▶ **REQUIRED WORK**
Look at the data below and print exactly the lines from its first line through the line with "R = math.radians"; the pictures stay out of the copy.

▶ **COLLECTED DATA**
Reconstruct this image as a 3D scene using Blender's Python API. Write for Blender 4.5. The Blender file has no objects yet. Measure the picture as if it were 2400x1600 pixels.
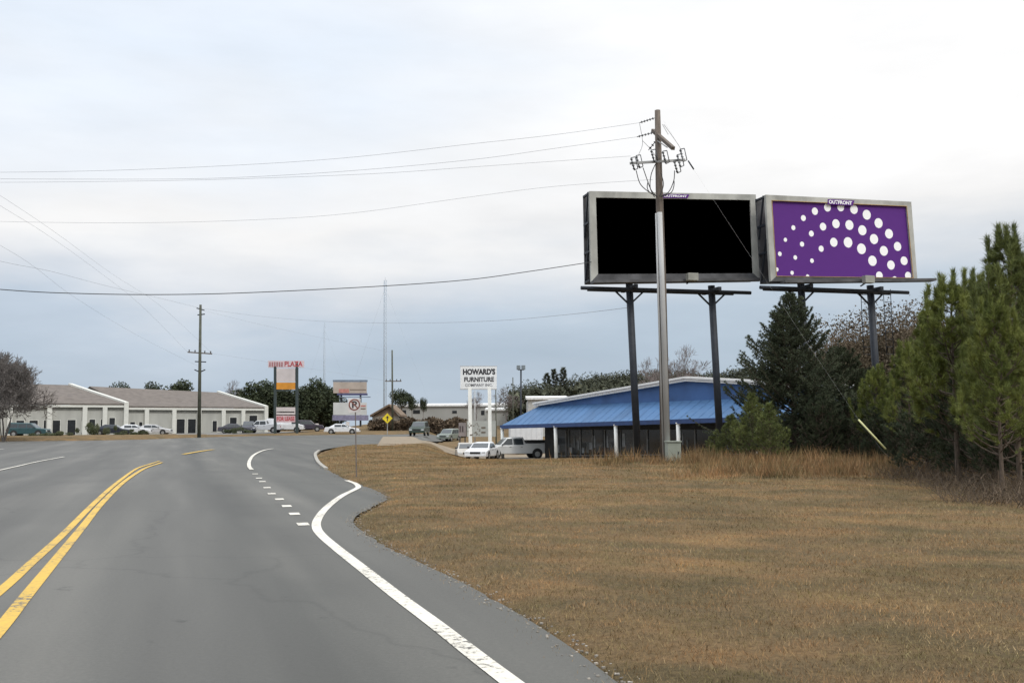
import bpy, bmesh, math, random
import numpy as np
from mathutils import Vector, Matrix, geometry
random.seed(7)
rng = np.random.default_rng(7)
S = bpy.context.scene
COL = S.collection
R = math.radians

# ------------------------------------------------------------------ camera
EYE = 1.6
FPX = 2400 * 35.0 / 36.0
PITCH = math.atan(200 / FPX)
ROLL = 0.006
cam_d = bpy.data.cameras.new('camera'); cam = bpy.data.objects.new('camera', cam_d); COL.objects.link(cam)
cam_d.lens = 35; cam_d.sensor_width = 36; cam_d.clip_end = 6000; cam_d.clip_start = 0.05
fw = Vector((0, math.cos(PITCH), math.sin(PITCH))); up0 = Vector((0, -math.sin(PITCH), math.cos(PITCH))); rt0 = Vector((1, 0, 0))
rt = rt0 * math.cos(ROLL) - up0 * math.sin(ROLL); up = rt0 * math.sin(ROLL) + up0 * math.cos(ROLL)
M3 = Matrix((rt, up, -fw)).transposed()
cam.matrix_world = Matrix.Translation((0, 0, EYE)) @ M3.to_4x4()
S.camera = cam

# ------------------------------------------------------------------ sky (world) and sun
SUN_EL, SUN_AZ = 48, 205          # high soft sun behind cloud, from behind right
W = bpy.data.worlds.new("World"); S.world = W; W.use_nodes = True
nt = W.node_tree; nt.nodes.clear()
def N(tree, t, **kw):
    n = tree.nodes.new(t)
    for k, v in kw.items():
        setattr(n, k, v)
    return n
out = N(nt, 'ShaderNodeOutputWorld'); bg = N(nt, 'ShaderNodeBackground')
sky = N(nt, 'ShaderNodeTexSky', sky_type='NISHITA', sun_disc=False)
sky.sun_elevation = R(SUN_EL); sky.sun_rotation = R(SUN_AZ)
skm = N(nt, 'ShaderNodeVectorMath', operation='SCALE'); skm.inputs['Scale'].default_value = 0.1
nt.links.new(sky.outputs[0], skm.inputs[0])
tc = N(nt, 'ShaderNodeTexCoord'); sep = N(nt, 'ShaderNodeSeparateXYZ')
nt.links.new(tc.outputs['Generated'], sep.inputs[0])
def ramp(tree, stops, interp='LINEAR'):
    r = N(tree, 'ShaderNodeValToRGB'); r.color_ramp.interpolation = interp
    el = r.color_ramp.elements
    while len(el) > 1: el.remove(el[0])
    el[0].position = stops[0][0]; el[0].color = (*stops[0][1], 1)
    for p, c in stops[1:]:
        e = el.new(p); e.color = (*c, 1)
    return r
def lin(r, g, b):
    f = lambda c: (c / 255 / 12.92) if c / 255 <= 0.04045 else ((c / 255 + 0.055) / 1.055) ** 2.4
    return (f(r), f(g), f(b))
mp = N(nt, 'ShaderNodeMapping'); mp.inputs['Scale'].default_value = (1.2, 1.2, 4.6)
nt.links.new(tc.outputs['Generated'], mp.inputs[0])
n1 = N(nt, 'ShaderNodeTexNoise'); n1.inputs['Scale'].default_value = 2.2; n1.inputs['Detail'].default_value = 6; n1.inputs['Roughness'].default_value = 0.52
nt.links.new(mp.outputs[0], n1.inputs['Vector'])
def math_n(tree, op, a, b=None, clamp=False):
    m = N(tree, 'ShaderNodeMath', operation=op); m.use_clamp = clamp
    for i, v in enumerate((a, b)):
        if v is None: continue
        if hasattr(v, 'links') or hasattr(v, 'is_output'): tree.links.new(v, m.inputs[i])
        else: m.inputs[i].default_value = v
    return m.outputs[0]
nz = math_n(nt, 'MULTIPLY', math_n(nt, 'SUBTRACT', n1.outputs['Fac'], 0.5), 0.20)
zz = math_n(nt, 'ADD', sep.outputs['Z'], nz)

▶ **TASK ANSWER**
Reconstruct this image as a 3D scene using Blender's Python API. Write for Blender 4.5. The Blender file has no objects yet. Measure the picture as if it were 2400x1600 pixels.
import bpy, bmesh, math, random
import numpy as np
from mathutils import Vector, Matrix, geometry
random.seed(7)
rng = np.random.default_rng(7)
S = bpy.context.scene
COL = S.collection
R = math.radians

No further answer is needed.